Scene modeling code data
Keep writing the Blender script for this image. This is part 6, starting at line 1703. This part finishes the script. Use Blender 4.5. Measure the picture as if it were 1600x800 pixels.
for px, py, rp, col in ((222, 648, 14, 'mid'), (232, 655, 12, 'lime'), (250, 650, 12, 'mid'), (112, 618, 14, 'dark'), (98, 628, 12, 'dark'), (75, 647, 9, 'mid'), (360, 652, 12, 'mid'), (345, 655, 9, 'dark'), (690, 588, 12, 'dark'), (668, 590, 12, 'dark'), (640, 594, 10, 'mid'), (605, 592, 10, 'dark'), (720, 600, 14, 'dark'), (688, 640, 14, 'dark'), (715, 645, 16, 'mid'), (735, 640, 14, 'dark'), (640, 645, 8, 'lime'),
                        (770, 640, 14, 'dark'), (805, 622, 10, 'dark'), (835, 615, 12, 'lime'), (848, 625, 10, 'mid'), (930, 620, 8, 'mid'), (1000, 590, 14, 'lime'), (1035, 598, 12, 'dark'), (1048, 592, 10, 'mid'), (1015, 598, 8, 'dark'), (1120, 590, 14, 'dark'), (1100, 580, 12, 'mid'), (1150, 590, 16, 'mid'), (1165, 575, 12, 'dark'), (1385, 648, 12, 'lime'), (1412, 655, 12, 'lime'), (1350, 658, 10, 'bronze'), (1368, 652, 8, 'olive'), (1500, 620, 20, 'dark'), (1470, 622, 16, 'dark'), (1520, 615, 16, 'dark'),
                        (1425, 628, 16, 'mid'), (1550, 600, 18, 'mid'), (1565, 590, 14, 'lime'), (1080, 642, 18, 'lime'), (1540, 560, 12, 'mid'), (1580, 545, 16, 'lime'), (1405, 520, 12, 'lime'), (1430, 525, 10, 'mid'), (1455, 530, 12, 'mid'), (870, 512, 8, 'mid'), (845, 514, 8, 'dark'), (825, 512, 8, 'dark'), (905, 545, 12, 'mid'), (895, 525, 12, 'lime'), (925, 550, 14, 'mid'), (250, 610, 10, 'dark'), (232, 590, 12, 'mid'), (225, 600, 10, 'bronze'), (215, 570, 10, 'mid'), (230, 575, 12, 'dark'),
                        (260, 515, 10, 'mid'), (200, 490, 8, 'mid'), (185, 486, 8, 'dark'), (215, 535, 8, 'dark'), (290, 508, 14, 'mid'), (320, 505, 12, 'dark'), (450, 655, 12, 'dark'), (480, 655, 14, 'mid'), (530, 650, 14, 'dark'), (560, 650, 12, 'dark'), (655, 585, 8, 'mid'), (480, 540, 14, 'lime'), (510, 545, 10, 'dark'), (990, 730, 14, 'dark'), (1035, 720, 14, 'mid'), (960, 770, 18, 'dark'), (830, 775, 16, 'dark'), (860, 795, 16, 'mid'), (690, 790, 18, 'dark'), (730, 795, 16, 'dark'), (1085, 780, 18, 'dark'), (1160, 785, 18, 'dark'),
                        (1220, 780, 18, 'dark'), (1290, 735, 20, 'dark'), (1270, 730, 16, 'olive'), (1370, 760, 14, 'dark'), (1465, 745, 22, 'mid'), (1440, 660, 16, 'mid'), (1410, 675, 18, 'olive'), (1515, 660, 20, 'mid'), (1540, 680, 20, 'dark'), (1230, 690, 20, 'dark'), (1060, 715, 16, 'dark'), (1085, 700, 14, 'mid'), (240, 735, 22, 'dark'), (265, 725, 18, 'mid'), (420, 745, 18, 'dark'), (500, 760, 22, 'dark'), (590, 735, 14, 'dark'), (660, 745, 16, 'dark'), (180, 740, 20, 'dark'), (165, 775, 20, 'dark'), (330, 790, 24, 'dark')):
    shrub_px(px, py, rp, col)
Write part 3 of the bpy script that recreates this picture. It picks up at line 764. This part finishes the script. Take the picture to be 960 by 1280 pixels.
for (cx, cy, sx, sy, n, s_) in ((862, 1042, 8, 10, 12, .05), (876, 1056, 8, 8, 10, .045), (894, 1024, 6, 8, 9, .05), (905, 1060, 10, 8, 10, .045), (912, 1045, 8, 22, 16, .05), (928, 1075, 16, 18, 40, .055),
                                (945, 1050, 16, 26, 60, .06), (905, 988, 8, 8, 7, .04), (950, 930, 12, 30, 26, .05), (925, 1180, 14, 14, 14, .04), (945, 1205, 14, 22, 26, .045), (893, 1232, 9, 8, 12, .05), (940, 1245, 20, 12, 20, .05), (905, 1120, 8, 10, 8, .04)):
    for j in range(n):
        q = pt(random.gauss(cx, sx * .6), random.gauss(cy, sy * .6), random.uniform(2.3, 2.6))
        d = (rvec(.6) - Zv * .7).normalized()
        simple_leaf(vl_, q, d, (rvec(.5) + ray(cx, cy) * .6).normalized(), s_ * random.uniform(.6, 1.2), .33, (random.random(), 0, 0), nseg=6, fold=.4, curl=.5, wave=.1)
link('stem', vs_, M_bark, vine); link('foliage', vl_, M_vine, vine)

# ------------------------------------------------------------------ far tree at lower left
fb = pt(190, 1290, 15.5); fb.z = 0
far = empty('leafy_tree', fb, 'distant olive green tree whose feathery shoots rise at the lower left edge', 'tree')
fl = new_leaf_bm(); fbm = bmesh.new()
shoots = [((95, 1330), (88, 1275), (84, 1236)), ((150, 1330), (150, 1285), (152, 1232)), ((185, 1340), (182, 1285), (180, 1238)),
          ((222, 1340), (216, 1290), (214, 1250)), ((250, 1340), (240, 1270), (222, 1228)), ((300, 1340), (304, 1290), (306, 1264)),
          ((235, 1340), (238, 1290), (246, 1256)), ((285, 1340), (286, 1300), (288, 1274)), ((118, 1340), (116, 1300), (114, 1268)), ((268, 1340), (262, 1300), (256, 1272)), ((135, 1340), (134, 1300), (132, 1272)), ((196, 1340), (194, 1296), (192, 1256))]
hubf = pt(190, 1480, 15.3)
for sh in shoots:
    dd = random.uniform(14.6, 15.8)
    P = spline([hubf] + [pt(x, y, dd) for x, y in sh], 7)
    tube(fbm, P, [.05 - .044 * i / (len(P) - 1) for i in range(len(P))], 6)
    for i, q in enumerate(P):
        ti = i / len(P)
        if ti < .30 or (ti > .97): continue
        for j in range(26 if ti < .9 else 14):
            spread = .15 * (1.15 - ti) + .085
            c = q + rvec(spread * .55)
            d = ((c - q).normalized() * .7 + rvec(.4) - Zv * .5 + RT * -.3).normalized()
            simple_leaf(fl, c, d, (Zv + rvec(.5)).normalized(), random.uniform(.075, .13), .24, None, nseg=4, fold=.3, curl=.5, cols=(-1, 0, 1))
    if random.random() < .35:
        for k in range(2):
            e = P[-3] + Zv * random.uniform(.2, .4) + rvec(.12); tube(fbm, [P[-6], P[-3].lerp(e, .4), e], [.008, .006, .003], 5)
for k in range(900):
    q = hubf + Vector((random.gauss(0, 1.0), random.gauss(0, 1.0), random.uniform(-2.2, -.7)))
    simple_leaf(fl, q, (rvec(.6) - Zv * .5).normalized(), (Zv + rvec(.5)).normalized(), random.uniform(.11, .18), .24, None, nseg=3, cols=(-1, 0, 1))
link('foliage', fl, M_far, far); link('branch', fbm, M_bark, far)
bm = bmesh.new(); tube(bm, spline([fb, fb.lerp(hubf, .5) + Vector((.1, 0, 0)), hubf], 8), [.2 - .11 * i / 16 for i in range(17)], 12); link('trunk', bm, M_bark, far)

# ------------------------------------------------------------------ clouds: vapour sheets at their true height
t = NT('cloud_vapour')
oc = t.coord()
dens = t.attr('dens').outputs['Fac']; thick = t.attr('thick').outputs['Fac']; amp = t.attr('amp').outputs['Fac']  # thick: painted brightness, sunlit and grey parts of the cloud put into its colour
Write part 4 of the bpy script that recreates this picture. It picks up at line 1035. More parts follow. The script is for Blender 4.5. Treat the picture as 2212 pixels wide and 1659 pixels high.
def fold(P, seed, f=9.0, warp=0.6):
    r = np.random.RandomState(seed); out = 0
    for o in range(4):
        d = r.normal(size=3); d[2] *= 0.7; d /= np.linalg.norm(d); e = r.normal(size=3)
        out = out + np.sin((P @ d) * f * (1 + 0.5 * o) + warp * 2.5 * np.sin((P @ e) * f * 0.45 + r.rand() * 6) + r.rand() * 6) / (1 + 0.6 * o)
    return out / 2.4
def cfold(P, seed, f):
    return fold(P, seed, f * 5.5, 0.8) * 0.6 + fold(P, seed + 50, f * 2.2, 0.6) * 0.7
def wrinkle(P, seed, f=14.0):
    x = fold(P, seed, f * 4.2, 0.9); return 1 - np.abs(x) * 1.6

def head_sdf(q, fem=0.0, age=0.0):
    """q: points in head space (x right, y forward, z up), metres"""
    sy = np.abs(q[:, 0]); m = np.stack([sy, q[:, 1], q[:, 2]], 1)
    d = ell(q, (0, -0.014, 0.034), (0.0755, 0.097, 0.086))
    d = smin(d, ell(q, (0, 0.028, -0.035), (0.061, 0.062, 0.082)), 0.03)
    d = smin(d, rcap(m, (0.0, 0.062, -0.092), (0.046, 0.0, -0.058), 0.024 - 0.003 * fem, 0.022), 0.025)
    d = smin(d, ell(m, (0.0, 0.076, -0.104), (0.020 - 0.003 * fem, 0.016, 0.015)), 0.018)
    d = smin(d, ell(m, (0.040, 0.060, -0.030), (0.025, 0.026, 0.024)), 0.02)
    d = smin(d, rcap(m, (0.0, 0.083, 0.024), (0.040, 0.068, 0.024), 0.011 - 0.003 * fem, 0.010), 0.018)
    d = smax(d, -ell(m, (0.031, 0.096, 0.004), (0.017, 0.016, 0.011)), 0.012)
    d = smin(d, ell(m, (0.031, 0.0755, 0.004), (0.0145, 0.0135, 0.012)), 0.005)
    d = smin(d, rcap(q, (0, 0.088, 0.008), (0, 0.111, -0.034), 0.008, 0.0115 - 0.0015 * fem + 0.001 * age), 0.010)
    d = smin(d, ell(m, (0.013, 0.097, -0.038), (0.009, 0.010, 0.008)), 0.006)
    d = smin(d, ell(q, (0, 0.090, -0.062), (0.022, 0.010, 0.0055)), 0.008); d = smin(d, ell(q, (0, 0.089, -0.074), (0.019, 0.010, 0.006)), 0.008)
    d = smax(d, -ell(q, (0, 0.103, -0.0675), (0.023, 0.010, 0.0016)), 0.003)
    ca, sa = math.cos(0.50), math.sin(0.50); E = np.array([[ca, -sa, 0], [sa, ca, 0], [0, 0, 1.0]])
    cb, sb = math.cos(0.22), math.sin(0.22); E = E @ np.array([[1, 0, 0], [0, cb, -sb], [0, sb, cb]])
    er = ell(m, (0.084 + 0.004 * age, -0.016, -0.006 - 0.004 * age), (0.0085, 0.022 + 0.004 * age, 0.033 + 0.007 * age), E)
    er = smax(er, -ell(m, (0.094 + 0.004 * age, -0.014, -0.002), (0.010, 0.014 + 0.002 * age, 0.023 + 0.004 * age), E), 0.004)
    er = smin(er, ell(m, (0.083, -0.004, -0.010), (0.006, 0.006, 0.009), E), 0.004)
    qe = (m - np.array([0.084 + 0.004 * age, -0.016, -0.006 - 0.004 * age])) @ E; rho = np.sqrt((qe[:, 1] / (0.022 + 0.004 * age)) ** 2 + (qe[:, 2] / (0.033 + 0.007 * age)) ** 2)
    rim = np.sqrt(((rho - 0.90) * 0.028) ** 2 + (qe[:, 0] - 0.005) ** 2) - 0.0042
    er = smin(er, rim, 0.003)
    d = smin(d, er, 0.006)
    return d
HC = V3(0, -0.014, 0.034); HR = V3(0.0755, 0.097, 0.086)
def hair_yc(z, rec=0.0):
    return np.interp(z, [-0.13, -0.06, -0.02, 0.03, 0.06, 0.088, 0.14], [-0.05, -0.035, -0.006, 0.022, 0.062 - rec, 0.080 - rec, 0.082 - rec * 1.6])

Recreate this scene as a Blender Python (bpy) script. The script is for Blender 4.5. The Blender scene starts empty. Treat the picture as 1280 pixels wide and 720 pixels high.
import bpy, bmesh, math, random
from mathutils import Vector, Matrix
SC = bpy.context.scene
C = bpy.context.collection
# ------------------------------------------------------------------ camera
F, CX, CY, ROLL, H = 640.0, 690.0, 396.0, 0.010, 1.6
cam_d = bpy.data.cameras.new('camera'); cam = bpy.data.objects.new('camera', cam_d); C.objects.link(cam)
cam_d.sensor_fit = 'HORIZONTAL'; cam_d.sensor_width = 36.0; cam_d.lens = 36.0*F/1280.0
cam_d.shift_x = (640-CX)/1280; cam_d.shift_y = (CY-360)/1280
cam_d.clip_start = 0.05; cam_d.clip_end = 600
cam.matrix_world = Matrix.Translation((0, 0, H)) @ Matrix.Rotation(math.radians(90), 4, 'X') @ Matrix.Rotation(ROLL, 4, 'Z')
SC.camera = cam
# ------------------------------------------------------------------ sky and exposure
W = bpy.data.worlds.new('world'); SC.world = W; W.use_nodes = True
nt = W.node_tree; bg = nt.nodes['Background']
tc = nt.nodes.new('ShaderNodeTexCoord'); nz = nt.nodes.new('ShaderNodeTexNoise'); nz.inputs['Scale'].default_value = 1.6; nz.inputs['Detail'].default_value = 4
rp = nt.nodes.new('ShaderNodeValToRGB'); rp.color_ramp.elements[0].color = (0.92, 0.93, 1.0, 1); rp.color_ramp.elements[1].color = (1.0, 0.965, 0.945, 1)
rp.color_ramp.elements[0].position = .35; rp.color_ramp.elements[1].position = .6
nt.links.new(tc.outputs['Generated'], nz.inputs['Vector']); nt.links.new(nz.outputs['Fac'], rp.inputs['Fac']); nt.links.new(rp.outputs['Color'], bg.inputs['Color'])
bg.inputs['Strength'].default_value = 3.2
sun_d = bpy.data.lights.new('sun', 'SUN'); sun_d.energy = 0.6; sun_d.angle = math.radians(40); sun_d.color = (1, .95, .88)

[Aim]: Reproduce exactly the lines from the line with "Write part 4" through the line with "x = fold(P, seed, f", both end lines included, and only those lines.

[Solution below]:
Write part 4 of the bpy script that recreates this picture. It picks up at line 1035. More parts follow. The script is for Blender 4.5. Treat the picture as 2212 pixels wide and 1659 pixels high.
def fold(P, seed, f=9.0, warp=0.6):
    r = np.random.RandomState(seed); out = 0
    for o in range(4):
        d = r.normal(size=3); d[2] *= 0.7; d /= np.linalg.norm(d); e = r.normal(size=3)
        out = out + np.sin((P @ d) * f * (1 + 0.5 * o) + warp * 2.5 * np.sin((P @ e) * f * 0.45 + r.rand() * 6) + r.rand() * 6) / (1 + 0.6 * o)
    return out / 2.4
def cfold(P, seed, f):
    return fold(P, seed, f * 5.5, 0.8) * 0.6 + fold(P, seed + 50, f * 2.2, 0.6) * 0.7
def wrinkle(P, seed, f=14.0):
    x = fold(P, seed, f * 4.2, 0.9); return 1 - np.abs(x) * 1.6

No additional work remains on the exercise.